После этой встречи с «Маем» решили разобраться всерьез. Прокуратура инкриминировала нам финансовые нарушения. Группа зарабатывала огромные по тем временам деньги, счет шел на миллионы рублей, а ведь официальная ставка артиста за выступление не превышала четырнадцати рублей. Существовал один важный документ, он был подписан в идеологическом отделе ЦК КПСС. В соответствии с этим документом мы получали заработную плату в Москонцерте на условиях эксперимента: нам полагался один рубль с каждого проданного билета. За вычетом тринадцати процентов подоходного налога. То есть те суммы, которыми мы оперировали и которые так раздражали наших недоброжелателей, не были незаконным доходом.
В прокуратуре не знали об этом, пытаясь возбудить против меня дело по статье «Хищение социалистической собственности в особо крупном размере», наказание вплоть до высшей меры (расстрел). Задержали нескольких администраторов группы, пытались у них получить сведения, где деньги «Ласкового мая», выбить компромат на меня. В общем, это был тяжелый для нас период, но мы выстояли, продолжили выступать и собирать стадионы.

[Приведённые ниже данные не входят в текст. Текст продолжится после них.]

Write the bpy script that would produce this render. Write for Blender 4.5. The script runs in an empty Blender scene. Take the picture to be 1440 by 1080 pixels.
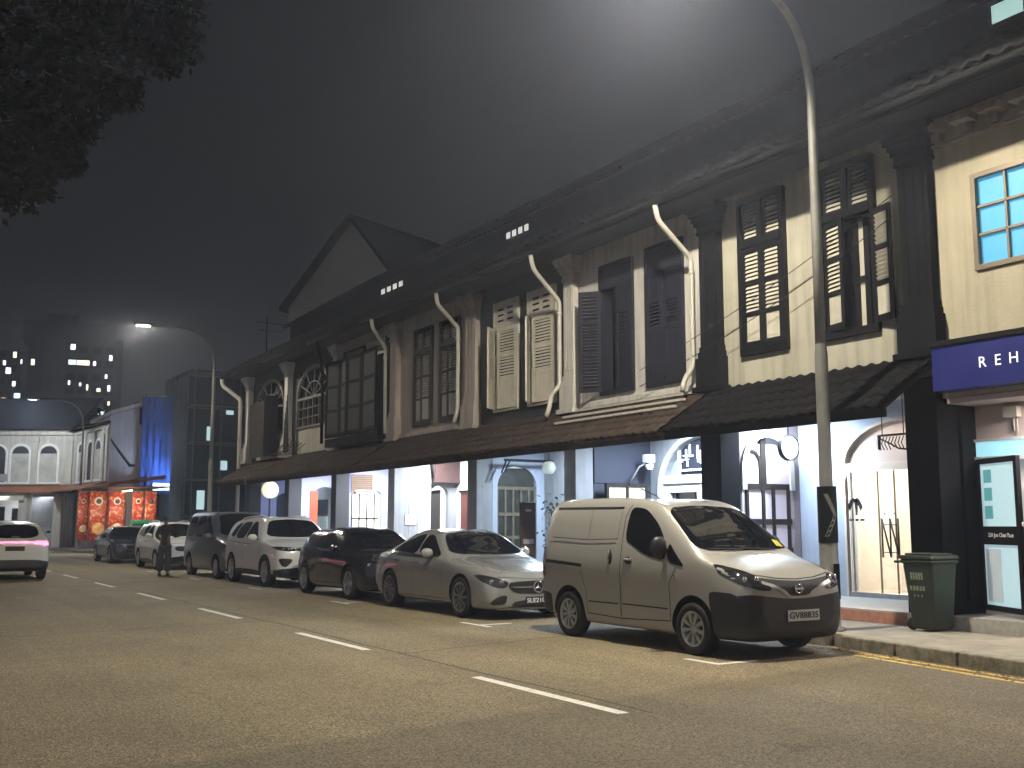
# ---- tunables
SKY_STRENGTH = .0026
LAMP1, LAMP2, LAMP3 = 66.0, 26.0, 20.0
IES_K = (.42, 1.0, 1.15); IES_ROT = 0
PW = 125.
FILL_SUN = .5
HAZE = .0021
TREE_CLUMPS = [(2.26, 24.57, 12.31, 2.2), (3.38, 24.44, 12.87, 1.76), (4.78, 25.4, 13.65, 1.54), (5.51, 25.98, 13.34, 0.99), (5.17, 25.33, 13.9, 1.32), (2.74, 24.52, 11.25, 1.76), (2.13, 23.4, 9.62, 1.54), (3.29, 25.17, 10.93, 1.1), (2.84, 24.75, 9.88, 0.88), (2.19, 23.4, 8.56, 0.88), (4.19, 25.51, 12.83, 1.32), (4.72, 26.37, 12.02, 0.55), (5.92, 26.37, 13.98, 0.55), (0.76, 23.49, 10.87, 2.64), (1.12, 23.0, 8.7, 1.76), (-0.35, 23.5, 12.69, 3.08), (2.89, 24.74, 14.58, 2.64), (4.97, 25.85, 15.37, 1.76), (3.32, 24.92, 9.61, 0.44)]
GABLE = [(17.0, 41.18, 14.36), (15.46, 44.64, 10.98), (15.51, 44.52, 10.01), (17.85, 39.27, 11.96)]
PY = [14.03, 18.07, 22.32, 26.13, 30.21]
import bpy, bmesh, math, random
from mathutils import Vector, Matrix, noise
from mathutils.bvhtree import BVHTree
R = math.radians
SC = bpy.context.scene
COL = SC.collection
random.seed(7)
ORG = {}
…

Кто мог тогда реально составить конкуренцию в нашей нише? Ни группа «На-На», ни Андрей Губин со своим «Мальчиком-бродягой»... Могу назвать только Женю Белоусова. Он взлетел на трех песнях, главным хитом стала, конечно, «Девочка моя синеглазая». Это был настоящий талант.
Бари Каримович Алибасов, конструируя группу «На-На», никак не мог вырваться из плена своей первой команды — «Интеграла». Отсюда музыкальная эклектика в репертуаре, шараханья из стороны в сторону. То это чистый европоп — стиль, в котором работал и наш коллектив, то крен в сторону рока, то оголтелая советчина на грани комсомольской песни. То он своих ребят обтянет во что-то блестящее, то совсем разденет... Так было и в саратовской группе «Интеграл». Бари Каримович, к сожалению, оказался продюсером одного формата. И когда у него появился Женя Белоусов — он начинал в Саратовской филармонии, — который обладал огромными возможностями, Бари начал ломать его под уже устоявшийся стереотип. А Женя был ближе всего к нашей творческой концепции. И мог на этом пути достичь выдающихся результатов — если бы не бесконечная тоска, любовные дела, разводы. Потом пристрастие к алкоголю, развал бизнеса, которым он занимался, — этот чертов ликеро-водочный завод... Если бы продюсером Белоусова был я, все перечисленные здесь отрицательные факторы исчезли бы из его жизни. Он занимался бы творчеством и в этом отношении вышел бы на уровень «Ласкового мая». Но такого продюсера, сильного человека рядом не оказалось. Очень жаль, потому что именно в Евгении я видел наше продолжение.